What the task asks: Copy exactly the lines from the start of the material through the line with "R = math.radians". Pictures stay out of the copy.

Data block:
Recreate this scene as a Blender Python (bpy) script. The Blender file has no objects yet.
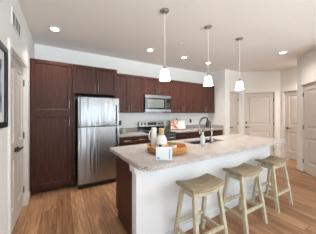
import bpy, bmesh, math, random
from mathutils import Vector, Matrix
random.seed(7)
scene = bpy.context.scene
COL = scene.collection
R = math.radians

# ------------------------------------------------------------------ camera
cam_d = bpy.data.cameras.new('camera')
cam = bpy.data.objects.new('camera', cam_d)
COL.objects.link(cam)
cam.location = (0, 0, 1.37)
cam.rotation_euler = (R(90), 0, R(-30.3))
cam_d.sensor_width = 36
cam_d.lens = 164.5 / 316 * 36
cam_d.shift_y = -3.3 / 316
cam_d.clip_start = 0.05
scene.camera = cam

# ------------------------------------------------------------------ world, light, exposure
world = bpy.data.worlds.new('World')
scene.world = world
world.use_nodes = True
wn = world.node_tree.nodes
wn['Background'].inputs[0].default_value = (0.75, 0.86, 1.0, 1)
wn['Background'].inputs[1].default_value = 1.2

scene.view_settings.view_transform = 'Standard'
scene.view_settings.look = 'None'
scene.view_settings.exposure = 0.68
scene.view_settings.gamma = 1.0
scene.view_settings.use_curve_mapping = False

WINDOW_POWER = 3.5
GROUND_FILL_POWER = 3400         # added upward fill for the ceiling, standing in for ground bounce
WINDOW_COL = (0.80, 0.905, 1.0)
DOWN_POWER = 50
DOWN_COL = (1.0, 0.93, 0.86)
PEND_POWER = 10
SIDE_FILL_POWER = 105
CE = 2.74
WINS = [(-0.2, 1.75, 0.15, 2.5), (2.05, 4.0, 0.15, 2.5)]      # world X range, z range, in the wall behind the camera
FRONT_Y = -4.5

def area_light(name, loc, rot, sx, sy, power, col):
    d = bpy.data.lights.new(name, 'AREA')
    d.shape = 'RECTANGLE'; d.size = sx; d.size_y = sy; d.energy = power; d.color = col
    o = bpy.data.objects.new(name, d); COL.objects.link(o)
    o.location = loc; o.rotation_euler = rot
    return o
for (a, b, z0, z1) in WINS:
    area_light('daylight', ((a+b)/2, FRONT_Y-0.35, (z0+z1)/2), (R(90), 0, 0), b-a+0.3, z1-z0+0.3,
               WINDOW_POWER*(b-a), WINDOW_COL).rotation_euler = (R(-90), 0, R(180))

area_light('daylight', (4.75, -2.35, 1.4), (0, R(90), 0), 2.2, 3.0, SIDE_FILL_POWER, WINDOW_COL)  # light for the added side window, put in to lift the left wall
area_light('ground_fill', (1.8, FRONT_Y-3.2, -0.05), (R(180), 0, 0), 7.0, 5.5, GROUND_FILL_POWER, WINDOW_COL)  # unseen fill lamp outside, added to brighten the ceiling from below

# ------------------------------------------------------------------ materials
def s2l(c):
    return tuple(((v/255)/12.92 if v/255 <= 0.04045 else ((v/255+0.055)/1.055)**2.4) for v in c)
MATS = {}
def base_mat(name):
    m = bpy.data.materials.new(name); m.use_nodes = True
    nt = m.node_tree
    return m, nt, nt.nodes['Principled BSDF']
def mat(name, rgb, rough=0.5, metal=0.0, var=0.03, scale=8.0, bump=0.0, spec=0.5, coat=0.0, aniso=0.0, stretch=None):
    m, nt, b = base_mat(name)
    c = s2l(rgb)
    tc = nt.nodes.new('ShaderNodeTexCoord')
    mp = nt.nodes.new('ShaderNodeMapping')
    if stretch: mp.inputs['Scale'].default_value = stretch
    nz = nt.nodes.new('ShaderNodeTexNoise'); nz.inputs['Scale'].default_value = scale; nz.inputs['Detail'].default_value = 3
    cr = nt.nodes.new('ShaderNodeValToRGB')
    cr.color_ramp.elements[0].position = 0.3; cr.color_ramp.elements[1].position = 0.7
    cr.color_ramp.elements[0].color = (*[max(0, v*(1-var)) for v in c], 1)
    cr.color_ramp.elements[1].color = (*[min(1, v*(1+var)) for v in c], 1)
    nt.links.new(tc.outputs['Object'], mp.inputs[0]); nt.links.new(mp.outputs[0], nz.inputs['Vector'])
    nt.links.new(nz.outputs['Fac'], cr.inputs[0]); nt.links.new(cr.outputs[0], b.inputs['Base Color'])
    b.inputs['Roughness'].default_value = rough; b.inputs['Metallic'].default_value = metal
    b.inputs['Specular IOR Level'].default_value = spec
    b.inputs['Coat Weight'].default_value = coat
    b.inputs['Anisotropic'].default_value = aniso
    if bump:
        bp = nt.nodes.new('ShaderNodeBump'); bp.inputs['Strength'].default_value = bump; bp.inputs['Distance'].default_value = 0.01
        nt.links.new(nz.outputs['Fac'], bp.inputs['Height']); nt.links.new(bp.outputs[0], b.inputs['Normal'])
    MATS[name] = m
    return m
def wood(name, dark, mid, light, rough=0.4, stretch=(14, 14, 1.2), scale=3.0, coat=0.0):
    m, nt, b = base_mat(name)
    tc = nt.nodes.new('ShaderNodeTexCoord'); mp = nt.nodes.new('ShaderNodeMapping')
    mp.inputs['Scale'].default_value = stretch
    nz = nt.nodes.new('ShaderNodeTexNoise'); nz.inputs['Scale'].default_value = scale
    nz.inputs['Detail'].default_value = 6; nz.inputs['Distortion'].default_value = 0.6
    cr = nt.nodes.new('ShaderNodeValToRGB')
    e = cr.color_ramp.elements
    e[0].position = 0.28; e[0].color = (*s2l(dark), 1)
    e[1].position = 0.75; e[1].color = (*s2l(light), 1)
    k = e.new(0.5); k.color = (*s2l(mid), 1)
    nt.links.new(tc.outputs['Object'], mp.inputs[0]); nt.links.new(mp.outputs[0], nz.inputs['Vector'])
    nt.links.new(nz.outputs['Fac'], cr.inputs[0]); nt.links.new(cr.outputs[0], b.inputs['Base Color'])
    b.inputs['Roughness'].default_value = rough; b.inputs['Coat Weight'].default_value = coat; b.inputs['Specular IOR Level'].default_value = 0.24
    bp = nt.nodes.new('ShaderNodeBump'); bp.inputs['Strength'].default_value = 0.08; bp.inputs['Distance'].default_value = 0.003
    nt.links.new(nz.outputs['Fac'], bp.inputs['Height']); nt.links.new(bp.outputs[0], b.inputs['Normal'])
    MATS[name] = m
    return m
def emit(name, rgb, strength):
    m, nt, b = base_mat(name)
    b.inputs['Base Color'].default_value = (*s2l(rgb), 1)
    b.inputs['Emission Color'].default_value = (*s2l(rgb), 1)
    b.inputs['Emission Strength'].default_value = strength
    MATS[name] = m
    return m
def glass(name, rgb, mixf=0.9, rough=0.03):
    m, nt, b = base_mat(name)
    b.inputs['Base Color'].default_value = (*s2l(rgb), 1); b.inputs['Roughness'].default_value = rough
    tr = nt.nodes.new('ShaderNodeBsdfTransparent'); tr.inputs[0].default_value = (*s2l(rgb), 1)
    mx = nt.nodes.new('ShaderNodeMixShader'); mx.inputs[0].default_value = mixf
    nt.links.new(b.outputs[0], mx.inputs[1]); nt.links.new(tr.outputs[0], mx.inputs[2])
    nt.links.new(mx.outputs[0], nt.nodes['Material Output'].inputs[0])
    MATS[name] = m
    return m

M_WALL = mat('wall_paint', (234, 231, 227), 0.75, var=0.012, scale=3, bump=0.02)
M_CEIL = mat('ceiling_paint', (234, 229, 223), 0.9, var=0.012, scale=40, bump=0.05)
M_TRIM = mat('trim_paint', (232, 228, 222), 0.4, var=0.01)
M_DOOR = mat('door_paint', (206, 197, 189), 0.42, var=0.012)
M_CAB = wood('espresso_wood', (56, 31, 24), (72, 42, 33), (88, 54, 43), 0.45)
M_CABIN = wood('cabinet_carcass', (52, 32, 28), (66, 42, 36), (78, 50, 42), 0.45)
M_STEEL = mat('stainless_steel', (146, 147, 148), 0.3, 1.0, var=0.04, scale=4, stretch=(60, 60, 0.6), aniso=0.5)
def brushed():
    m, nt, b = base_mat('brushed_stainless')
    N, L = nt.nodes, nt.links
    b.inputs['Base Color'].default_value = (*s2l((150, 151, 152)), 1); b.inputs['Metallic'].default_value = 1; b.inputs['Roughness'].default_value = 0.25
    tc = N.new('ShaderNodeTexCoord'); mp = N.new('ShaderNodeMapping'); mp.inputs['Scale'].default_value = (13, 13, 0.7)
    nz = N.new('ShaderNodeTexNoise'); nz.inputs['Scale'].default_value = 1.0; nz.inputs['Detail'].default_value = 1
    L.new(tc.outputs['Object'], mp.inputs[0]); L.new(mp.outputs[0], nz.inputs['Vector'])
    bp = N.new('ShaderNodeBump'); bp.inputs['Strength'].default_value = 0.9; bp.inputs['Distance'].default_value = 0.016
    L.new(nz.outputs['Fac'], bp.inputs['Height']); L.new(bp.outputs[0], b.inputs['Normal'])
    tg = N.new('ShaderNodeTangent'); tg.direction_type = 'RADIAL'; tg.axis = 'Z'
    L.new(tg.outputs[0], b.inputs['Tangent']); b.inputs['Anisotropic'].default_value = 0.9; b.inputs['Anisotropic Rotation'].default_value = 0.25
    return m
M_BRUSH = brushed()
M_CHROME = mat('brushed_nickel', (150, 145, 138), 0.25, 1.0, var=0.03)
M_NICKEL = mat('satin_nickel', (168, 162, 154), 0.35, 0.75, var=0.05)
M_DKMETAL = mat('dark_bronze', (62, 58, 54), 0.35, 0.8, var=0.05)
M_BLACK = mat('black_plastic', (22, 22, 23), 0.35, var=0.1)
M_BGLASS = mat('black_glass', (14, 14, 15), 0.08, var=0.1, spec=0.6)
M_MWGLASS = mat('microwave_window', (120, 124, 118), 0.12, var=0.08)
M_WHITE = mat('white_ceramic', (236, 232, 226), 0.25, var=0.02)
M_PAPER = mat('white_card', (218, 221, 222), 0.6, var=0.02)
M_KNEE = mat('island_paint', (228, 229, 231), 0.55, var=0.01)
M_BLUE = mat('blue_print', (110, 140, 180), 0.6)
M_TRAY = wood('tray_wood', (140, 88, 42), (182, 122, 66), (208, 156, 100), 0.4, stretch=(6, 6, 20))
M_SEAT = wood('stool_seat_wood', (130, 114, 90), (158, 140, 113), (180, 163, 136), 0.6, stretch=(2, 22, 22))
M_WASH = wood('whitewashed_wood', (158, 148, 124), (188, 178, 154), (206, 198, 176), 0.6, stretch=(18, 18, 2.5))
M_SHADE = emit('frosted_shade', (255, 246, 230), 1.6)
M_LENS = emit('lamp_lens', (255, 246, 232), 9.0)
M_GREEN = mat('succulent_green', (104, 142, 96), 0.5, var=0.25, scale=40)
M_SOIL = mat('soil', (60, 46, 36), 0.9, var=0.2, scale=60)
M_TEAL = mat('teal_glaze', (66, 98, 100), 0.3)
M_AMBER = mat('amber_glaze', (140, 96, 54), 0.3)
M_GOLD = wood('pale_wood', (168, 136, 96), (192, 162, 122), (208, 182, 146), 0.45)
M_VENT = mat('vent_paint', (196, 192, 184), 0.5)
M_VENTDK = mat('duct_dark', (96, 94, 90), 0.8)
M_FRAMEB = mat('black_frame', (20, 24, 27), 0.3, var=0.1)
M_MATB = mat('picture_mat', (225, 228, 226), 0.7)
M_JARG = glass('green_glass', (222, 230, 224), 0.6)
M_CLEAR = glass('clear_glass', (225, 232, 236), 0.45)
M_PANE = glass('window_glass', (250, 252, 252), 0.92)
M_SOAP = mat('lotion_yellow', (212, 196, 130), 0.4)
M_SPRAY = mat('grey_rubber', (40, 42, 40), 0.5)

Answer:
Recreate this scene as a Blender Python (bpy) script. The Blender file has no objects yet.
import bpy, bmesh, math, random
from mathutils import Vector, Matrix
random.seed(7)
scene = bpy.context.scene
COL = scene.collection
R = math.radians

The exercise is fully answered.